[BEGIN Record list]

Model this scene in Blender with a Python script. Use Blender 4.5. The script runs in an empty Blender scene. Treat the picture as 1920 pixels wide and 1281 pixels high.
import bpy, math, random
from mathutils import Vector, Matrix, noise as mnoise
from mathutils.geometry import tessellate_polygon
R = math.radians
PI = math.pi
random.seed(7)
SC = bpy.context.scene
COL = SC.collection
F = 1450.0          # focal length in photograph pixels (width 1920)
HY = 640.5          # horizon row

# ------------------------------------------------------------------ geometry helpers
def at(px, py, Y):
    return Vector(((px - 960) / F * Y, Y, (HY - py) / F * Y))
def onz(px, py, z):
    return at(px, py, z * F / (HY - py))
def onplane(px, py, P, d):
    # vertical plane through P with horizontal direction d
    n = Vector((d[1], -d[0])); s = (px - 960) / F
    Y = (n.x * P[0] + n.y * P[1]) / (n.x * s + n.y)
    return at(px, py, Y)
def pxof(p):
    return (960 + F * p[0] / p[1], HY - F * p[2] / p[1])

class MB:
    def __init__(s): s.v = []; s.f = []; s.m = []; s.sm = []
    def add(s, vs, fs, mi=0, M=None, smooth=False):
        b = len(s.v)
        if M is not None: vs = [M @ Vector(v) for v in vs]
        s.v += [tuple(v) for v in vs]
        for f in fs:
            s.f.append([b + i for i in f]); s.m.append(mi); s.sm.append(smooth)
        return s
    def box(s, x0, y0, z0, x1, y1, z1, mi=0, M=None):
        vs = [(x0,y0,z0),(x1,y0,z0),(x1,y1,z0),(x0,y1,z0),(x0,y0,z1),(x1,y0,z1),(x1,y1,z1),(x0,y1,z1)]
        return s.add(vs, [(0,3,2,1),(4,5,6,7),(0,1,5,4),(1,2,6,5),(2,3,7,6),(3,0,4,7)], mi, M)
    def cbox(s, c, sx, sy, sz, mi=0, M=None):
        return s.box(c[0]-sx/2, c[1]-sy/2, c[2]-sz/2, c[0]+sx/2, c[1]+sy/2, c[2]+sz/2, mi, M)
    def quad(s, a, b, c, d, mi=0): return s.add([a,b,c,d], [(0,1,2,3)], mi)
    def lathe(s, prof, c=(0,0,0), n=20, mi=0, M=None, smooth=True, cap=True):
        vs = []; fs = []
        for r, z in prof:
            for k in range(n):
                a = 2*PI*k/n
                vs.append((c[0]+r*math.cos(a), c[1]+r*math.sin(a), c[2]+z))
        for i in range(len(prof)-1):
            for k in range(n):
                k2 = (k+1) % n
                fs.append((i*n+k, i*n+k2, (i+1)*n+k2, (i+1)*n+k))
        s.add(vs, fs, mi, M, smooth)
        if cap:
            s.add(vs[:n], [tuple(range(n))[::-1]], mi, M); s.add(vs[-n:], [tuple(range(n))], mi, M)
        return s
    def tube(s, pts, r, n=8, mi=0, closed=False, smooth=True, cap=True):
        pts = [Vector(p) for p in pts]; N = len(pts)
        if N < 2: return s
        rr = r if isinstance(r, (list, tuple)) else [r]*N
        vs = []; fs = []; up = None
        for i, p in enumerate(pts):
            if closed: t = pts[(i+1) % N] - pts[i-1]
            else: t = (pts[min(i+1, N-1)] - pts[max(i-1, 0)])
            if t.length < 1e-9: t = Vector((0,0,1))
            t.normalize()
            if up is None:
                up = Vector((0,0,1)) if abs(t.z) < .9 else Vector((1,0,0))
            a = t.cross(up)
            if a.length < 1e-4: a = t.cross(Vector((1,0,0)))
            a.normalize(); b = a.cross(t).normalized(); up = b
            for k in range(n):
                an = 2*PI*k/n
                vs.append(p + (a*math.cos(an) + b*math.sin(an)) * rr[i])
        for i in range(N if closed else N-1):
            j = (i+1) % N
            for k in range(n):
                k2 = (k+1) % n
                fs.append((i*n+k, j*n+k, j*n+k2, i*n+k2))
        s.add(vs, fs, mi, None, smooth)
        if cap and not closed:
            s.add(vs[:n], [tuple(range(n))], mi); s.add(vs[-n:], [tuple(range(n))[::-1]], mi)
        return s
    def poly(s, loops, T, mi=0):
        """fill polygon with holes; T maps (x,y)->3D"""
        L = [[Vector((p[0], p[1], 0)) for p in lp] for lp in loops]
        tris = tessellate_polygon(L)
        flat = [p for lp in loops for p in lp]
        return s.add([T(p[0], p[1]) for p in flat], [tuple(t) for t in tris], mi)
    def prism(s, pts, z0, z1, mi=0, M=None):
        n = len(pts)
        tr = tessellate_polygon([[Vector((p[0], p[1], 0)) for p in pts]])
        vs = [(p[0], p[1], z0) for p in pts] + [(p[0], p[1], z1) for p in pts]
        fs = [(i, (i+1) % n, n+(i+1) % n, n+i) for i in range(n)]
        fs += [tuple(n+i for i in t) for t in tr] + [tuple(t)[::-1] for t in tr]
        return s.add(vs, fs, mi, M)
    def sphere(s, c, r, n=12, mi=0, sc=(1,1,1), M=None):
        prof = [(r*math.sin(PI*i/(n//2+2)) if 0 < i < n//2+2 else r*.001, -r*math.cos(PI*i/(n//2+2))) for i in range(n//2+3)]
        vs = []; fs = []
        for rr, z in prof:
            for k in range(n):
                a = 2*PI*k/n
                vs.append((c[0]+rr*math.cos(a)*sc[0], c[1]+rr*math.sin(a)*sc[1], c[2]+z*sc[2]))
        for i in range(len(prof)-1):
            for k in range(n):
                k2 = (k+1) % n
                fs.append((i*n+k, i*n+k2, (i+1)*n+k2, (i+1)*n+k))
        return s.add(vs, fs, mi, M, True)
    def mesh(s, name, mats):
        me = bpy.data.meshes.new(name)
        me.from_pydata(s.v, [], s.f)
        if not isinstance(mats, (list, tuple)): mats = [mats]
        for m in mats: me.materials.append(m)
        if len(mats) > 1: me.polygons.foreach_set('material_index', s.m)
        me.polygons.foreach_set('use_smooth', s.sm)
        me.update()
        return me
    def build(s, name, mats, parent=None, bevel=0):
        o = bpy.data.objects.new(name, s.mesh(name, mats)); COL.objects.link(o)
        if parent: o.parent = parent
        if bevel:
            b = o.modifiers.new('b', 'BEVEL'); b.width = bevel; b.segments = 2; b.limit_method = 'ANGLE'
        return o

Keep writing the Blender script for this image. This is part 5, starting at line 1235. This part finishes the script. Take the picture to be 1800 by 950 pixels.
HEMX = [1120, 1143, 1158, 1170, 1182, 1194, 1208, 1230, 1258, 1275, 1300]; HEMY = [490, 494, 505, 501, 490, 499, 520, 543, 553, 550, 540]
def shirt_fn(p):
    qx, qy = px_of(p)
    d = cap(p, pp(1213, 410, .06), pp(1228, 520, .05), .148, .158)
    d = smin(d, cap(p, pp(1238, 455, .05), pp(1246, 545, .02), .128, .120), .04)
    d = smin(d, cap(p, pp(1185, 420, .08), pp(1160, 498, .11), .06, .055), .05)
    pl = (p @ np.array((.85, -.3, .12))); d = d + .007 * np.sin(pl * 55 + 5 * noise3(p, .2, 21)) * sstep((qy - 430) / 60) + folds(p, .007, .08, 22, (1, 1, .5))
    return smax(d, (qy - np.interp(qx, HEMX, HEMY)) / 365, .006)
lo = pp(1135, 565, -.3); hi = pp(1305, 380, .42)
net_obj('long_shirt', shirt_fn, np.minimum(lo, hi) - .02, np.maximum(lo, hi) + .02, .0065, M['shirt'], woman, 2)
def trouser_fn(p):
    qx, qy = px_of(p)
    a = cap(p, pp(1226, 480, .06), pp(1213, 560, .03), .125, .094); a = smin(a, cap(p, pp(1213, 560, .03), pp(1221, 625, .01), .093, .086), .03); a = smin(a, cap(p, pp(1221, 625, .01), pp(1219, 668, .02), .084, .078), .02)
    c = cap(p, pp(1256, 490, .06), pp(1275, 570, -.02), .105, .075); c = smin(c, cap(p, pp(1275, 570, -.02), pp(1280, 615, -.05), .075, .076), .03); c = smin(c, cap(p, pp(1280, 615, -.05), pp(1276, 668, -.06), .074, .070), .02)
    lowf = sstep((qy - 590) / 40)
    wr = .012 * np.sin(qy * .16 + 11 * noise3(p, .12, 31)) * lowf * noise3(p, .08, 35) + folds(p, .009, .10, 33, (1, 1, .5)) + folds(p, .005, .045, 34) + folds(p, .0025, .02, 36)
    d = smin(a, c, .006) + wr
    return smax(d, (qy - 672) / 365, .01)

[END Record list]

• Set exercise:
Only the lines from the beginning of the material above through the line with "# horizon row" are wanted; extract them exactly.

• Output:
Model this scene in Blender with a Python script. Use Blender 4.5. The script runs in an empty Blender scene. Treat the picture as 1920 pixels wide and 1281 pixels high.
import bpy, math, random
from mathutils import Vector, Matrix, noise as mnoise
from mathutils.geometry import tessellate_polygon
R = math.radians
PI = math.pi
random.seed(7)
SC = bpy.context.scene
COL = SC.collection
F = 1450.0          # focal length in photograph pixels (width 1920)
HY = 640.5          # horizon row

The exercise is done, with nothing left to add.